In the narrow alleys of the al-Am’ari refugee camp near the West Bank city of Ramallah, 84-year-old Mohammed Khader’s voice trembles with the memories of Nakba.

“The camp is a witness to the Nakba. It’s a symbol until our return to our homeland,” Khader told Anadolu.

The Nakba, or Catastrophe in Arabic, is marked by the Palestinians on May 15 to remember the expulsion of hundreds of thousands from their homes and lands in 1948 after the founding of Israel.

Khader hails from the village of al-Na’ani in the central Ramla district in historical Palestine.

“I spent my entire childhood inside al-Am’ari camp, where we settled in 1949, and since then, I have not lived outside of it,” he said.

The elderly Palestinian said his father was killed by Israeli forces in 1951 along with seven of his friends near the village of Abu Shusha, west of Jerusalem, as they attempted to return home and retrieve their belongings left behind.

“My village was famous for watermelon and cantaloupe cultivation, with orange groves, artesian wells, a school, and a train station,” he recalled.

“People lived a simple life, the rich helped the poor, and the residents in the camp still possess the same qualities to this day.”

Khader said his family used to live in an independent rural house before the Nakba.

“Now, the family lives amidst a cluster of adjacent buildings in the camp,” he added.

Khader visited his village several times after the 1967 Middle East war, only to find it reduced to rubble, with only one house, a water well, and a mosque minaret remaining.

Death, persecution

Khader still remembers the scenes of Palestinians slaughtered by Israeli gangs in 1948.

“We left our homes amid attacks by Zionist gangs.
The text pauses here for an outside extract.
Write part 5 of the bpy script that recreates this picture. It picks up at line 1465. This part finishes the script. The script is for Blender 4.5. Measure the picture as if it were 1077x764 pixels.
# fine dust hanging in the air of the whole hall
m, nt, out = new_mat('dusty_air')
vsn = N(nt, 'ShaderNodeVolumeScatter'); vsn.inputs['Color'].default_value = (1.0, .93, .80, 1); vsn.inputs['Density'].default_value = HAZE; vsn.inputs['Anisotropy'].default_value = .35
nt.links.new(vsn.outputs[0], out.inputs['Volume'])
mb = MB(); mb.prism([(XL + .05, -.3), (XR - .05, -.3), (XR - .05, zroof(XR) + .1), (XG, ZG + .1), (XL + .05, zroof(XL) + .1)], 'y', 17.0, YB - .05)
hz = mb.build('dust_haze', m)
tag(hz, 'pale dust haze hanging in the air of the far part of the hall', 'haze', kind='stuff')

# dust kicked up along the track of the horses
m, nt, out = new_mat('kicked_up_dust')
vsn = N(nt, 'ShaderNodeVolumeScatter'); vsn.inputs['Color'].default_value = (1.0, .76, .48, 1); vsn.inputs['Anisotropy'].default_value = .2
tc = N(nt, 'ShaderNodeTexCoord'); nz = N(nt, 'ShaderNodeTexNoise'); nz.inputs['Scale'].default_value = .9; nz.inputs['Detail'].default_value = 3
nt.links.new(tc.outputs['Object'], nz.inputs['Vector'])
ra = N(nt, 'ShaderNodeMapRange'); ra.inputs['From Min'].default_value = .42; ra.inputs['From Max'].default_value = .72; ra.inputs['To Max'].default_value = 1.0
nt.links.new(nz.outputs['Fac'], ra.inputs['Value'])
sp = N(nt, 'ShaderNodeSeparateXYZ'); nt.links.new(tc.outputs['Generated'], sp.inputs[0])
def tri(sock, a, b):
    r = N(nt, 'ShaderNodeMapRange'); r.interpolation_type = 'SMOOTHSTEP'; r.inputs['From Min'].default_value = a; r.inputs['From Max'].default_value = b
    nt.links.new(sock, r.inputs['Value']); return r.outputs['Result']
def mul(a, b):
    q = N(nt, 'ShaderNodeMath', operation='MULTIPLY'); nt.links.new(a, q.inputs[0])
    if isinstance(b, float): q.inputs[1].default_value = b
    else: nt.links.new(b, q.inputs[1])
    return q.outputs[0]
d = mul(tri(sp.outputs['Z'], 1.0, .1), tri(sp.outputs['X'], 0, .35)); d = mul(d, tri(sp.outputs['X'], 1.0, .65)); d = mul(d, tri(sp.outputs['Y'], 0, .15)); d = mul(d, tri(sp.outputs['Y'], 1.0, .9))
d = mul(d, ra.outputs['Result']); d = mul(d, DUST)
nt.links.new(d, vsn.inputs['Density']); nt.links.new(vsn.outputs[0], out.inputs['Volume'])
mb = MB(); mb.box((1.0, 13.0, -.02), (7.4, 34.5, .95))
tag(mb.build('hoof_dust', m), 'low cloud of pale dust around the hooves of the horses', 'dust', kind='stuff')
We fled to the city of Ramla and then to Ramallah,” he recalled.

“On the way, I witnessed unforgettable scenes, including a woman being slaughtered,” the Palestinian elder said.

“We were stopped by a Zionist gang patrol, and three young men were taken out and two of them were killed in front of us,” he said.

“In the mosque of Dahmash in Lod near Ramla, 40 Palestinians were killed. I see all these events before me as if they happened yesterday.

“We walked for days without food or drink, we lived through difficult times. We found a child on the roadside, we carried him to Ramallah, and after days, his refugee family recognized him. All of this happened under pressure and killing by Zionist gangs.

“This all was done to expel people and prevent them from thinking about returning to their homes,” Khader said.

Right of return

Khader likened Israel’s brutal offensive on the Gaza Strip and settler attacks in the West Bank to the Nakba of 1948.

“During the Nakba, Britain supported the Israeli gangs, and today, the United States and European countries like Germany, France, and Britain support Israel.”

“We live a new Nakba every day.”

More than 35,100 Palestinians have been killed, the vast majority of whom have been women and children, and over 79,000 others injured in a deadly Israeli onslaught on Gaza since last October following a Hamas attack that killed nearly 1,200 people.

According to the Palestinian Central Bureau of Statistics, Israel has killed 134,000 Palestinians since the Nakba in 1948.

Nearly 1 million cases of detention have also been recorded since 1967, when Israel occupied the Gaza Strip and the West Bank, including East Jerusalem.

Khader says his home is repeatedly raided and searched by Israeli forces and his sons are detained. However, he still sees the al-Am’ari refugee camp as a symbol of his return one day to his home in Ramla.

“We can’t do without our country, where we were born, and one day we will return,” a determined Khader said.

“These lands can’t be inhabited by unjust Jews who have committed so much injustice.”